#### [EXERCISE TASK]
Omit all pictures, then retype the data exactly as given.

— start of PROVIDED MATERIAL —

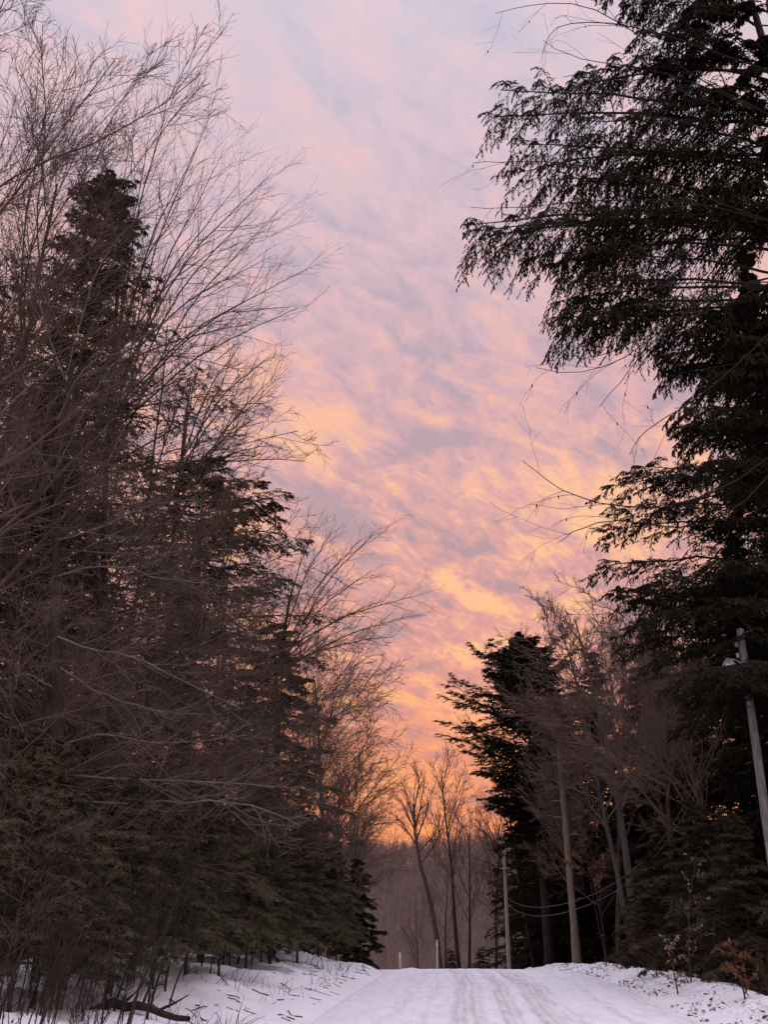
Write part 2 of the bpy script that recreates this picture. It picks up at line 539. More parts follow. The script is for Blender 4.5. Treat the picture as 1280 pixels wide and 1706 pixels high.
def hemlock(seed, H, r0, prof, label, group=None, nper=4.0, zb=2.0, fol='fol_dark', n2=16, n3=7, n4=6, leaf=(.13, .035), az=None, up=.15, droop=.05,
            name='hemlock_tree', bark_m='bark_dark', lean=(0, 0), tip_droop=.05, rough=.3, cat='tree', ztop=None, hang=.45, boughs=None, base=None, sec=.30, tl=10, clump=0.0):
    """prof: list of (z, branch length). az(phi) scales the length by azimuth."""
    rng = np.random.default_rng(seed)
    root = empty(name, (0, 0, 0)); tag(root, label, cat, group)
    prof = sorted(prof)
    pz, pl = np.array([a for a, _ in prof]), np.array([b for _, b in prof])
    tp, tr_ = trunk_line(rng, H, r0, 12, lean, .012, .06)
    mt, mb, mf = MB(), MB(), MB()
    mt.tubes(tp, tr_, 9)
    zt = ztop or H * .985
    n = int((zt - zb) * nper)
    z = zb + (zt - zb) * (np.arange(n) + rng.random(n)) / n
    phi = np.arange(n) * 2.39996 + rng.normal(0, .5, n)
    L = np.interp(z, pz, pl) * (1 + rng.uniform(-rough, rough * .55, n))
    if az is not None: L = L * az(phi)
    L = np.maximum(L, .22)
    p, _ = sample(tp, (z / H)[None, :]); p = p[0]
    el = up * (1 - .9 * (1 - z / H)) + rng.normal(0, .08, n)
    d = np.stack([np.cos(phi) * np.cos(el), np.sin(phi) * np.cos(el), np.sin(el)], 1)
    b1 = grow(rng, p, d, L, 9, (0, 0, -droop), .05)
    if boughs:
        bb, bl = [], []
        for tip in boughs:
            q = P(*tip) - np.asarray(base)
            hor = math.hypot(q[0], q[1])
            za = min(q[2] + .04 * hor + rng.uniform(-.15, .25), H * .97)
            a0, _ = sample(tp, np.array([[max(za, .3) / H]])); a0 = a0[0, 0]
            k = np.linspace(0, 1, 9)[:, None]
            mdl = (a0 + q) / 2 + np.array([rng.normal(0, .15), rng.normal(0, .25), .10 * hor])
            c = (1 - k) ** 2 * a0 + 2 * k * (1 - k) * mdl + k * k * q
            c[1:-1] += rng.normal(0, .03, c[1:-1].shape)
            bb.append(c); bl.append(np.linalg.norm(q - a0))
        b1 = np.concatenate([b1, np.array(bb)]); L = np.concatenate([L, bl])
    rr = np.clip(.006 + L * .0085, .008, .07)
    r1 = rr[:, None] * np.linspace(1, .18, 9)[None, :]
    mb.tubes(b1, r1, 4)
    b2, r2, L2 = spawn(rng, b1, r1, L, n2, (.10, .99), (.65, 1.15), sec, 5, (0, 0, -tip_droop), .07, .45, .004, .85, .55, .3)
    if clump:
        bx = b2[:, 0]
        cl = vnoise(bx[:, 0] * .95 + 7, bx[:, 1] * .95 + bx[:, 2] * .5, seed) * .5 + vnoise(bx[:, 0] * .8, bx[:, 2] * 1.25 + 3, seed + 1) * .5
        fr = np.tile(np.arange(n2) / n2, len(b1))
        kp = (cl > clump) | ((fr > .55) & (rng.random(len(fr)) < .8))
        b2, r2, L2 = b2[kp], r2[kp], L2[kp] * (.75 + 1.1 * np.maximum(cl[kp] - clump, 0))
    mb.tubes(b2, r2, 3)
    b3, r3, L3 = spawn(rng, b2, r2, L2, n3, (.1, .98), (.5, 1.0), .40, 4, (0, 0, -tip_droop * 1.5), .10, .6, .003, .7, .35, .5)

    def put(pts, Ls, C, lw):
        t = (np.arange(C)[None, :] + rng.random((len(pts), C))) / C
        q, tg = sample(pts, t)
        q, tg = q.reshape(-1, 3), tg.reshape(-1, 3)
        m = len(q)
        side = np.where((np.arange(m) % 2 == 0)[:, None], 1.0, -1.0)
        h = unit(np.cross(tg, [0, 0, 1.0]) + 1e-6) * side
        dd = unit(tg * .75 + h * rng.uniform(.2, .9, (m, 1)) + np.array([0, 0, -1.0]) * rng.uniform(.0, hang, (m, 1)))
        nn = unit(np.array([0, 0, 1.0]) + rng.normal(0, .45, (m, 3)))
        sc = rng.uniform(.6, 1.3, m)
        mf.leaves(q, dd, nn, lw[0] * sc, lw[1] * sc)
    put(b3, L3, n4, leaf)
    put(b2, L2, max(4, n4), leaf)
    put(b1[:, 3:], L, tl, leaf)
    mt.build('trunk', M[bark_m], root)
    mb.build('branches', M[bark_m], root)
    mf.build('foliage', M[fol], root, smooth=False)
    return root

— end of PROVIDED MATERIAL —

#### [RIGHT ANSWER]
Write part 2 of the bpy script that recreates this picture. It picks up at line 539. More parts follow. The script is for Blender 4.5. Treat the picture as 1280 pixels wide and 1706 pixels high.
def hemlock(seed, H, r0, prof, label, group=None, nper=4.0, zb=2.0, fol='fol_dark', n2=16, n3=7, n4=6, leaf=(.13, .035), az=None, up=.15, droop=.05,
            name='hemlock_tree', bark_m='bark_dark', lean=(0, 0), tip_droop=.05, rough=.3, cat='tree', ztop=None, hang=.45, boughs=None, base=None, sec=.30, tl=10, clump=0.0):
    """prof: list of (z, branch length). az(phi) scales the length by azimuth."""
    rng = np.random.default_rng(seed)
    root = empty(name, (0, 0, 0)); tag(root, label, cat, group)
    prof = sorted(prof)
    pz, pl = np.array([a for a, _ in prof]), np.array([b for _, b in prof])
    tp, tr_ = trunk_line(rng, H, r0, 12, lean, .012, .06)
    mt, mb, mf = MB(), MB(), MB()
    mt.tubes(tp, tr_, 9)
    zt = ztop or H * .985
    n = int((zt - zb) * nper)
    z = zb + (zt - zb) * (np.arange(n) + rng.random(n)) / n
    phi = np.arange(n) * 2.39996 + rng.normal(0, .5, n)
    L = np.interp(z, pz, pl) * (1 + rng.uniform(-rough, rough * .55, n))
    if az is not None: L = L * az(phi)
    L = np.maximum(L, .22)
    p, _ = sample(tp, (z / H)[None, :]); p = p[0]
    el = up * (1 - .9 * (1 - z / H)) + rng.normal(0, .08, n)
    d = np.stack([np.cos(phi) * np.cos(el), np.sin(phi) * np.cos(el), np.sin(el)], 1)
    b1 = grow(rng, p, d, L, 9, (0, 0, -droop), .05)
    if boughs:
        bb, bl = [], []
        for tip in boughs:
            q = P(*tip) - np.asarray(base)
            hor = math.hypot(q[0], q[1])
            za = min(q[2] + .04 * hor + rng.uniform(-.15, .25), H * .97)
            a0, _ = sample(tp, np.array([[max(za, .3) / H]])); a0 = a0[0, 0]
            k = np.linspace(0, 1, 9)[:, None]
            mdl = (a0 + q) / 2 + np.array([rng.normal(0, .15), rng.normal(0, .25), .10 * hor])
            c = (1 - k) ** 2 * a0 + 2 * k * (1 - k) * mdl + k * k * q
            c[1:-1] += rng.normal(0, .03, c[1:-1].shape)
            bb.append(c); bl.append(np.linalg.norm(q - a0))
        b1 = np.concatenate([b1, np.array(bb)]); L = np.concatenate([L, bl])
    rr = np.clip(.006 + L * .0085, .008, .07)
    r1 = rr[:, None] * np.linspace(1, .18, 9)[None, :]
    mb.tubes(b1, r1, 4)
    b2, r2, L2 = spawn(rng, b1, r1, L, n2, (.10, .99), (.65, 1.15), sec, 5, (0, 0, -tip_droop), .07, .45, .004, .85, .55, .3)
    if clump:
        bx = b2[:, 0]
        cl = vnoise(bx[:, 0] * .95 + 7, bx[:, 1] * .95 + bx[:, 2] * .5, seed) * .5 + vnoise(bx[:, 0] * .8, bx[:, 2] * 1.25 + 3, seed + 1) * .5
        fr = np.tile(np.arange(n2) / n2, len(b1))
        kp = (cl > clump) | ((fr > .55) & (rng.random(len(fr)) < .8))
        b2, r2, L2 = b2[kp], r2[kp], L2[kp] * (.75 + 1.1 * np.maximum(cl[kp] - clump, 0))
    mb.tubes(b2, r2, 3)
    b3, r3, L3 = spawn(rng, b2, r2, L2, n3, (.1, .98), (.5, 1.0), .40, 4, (0, 0, -tip_droop * 1.5), .10, .6, .003, .7, .35, .5)

    def put(pts, Ls, C, lw):
        t = (np.arange(C)[None, :] + rng.random((len(pts), C))) / C
        q, tg = sample(pts, t)
        q, tg = q.reshape(-1, 3), tg.reshape(-1, 3)
        m = len(q)
        side = np.where((np.arange(m) % 2 == 0)[:, None], 1.0, -1.0)
        h = unit(np.cross(tg, [0, 0, 1.0]) + 1e-6) * side
        dd = unit(tg * .75 + h * rng.uniform(.2, .9, (m, 1)) + np.array([0, 0, -1.0]) * rng.uniform(.0, hang, (m, 1)))
        nn = unit(np.array([0, 0, 1.0]) + rng.normal(0, .45, (m, 3)))
        sc = rng.uniform(.6, 1.3, m)
        mf.leaves(q, dd, nn, lw[0] * sc, lw[1] * sc)
    put(b3, L3, n4, leaf)
    put(b2, L2, max(4, n4), leaf)
    put(b1[:, 3:], L, tl, leaf)
    mt.build('trunk', M[bark_m], root)
    mb.build('branches', M[bark_m], root)
    mf.build('foliage', M[fol], root, smooth=False)
    return root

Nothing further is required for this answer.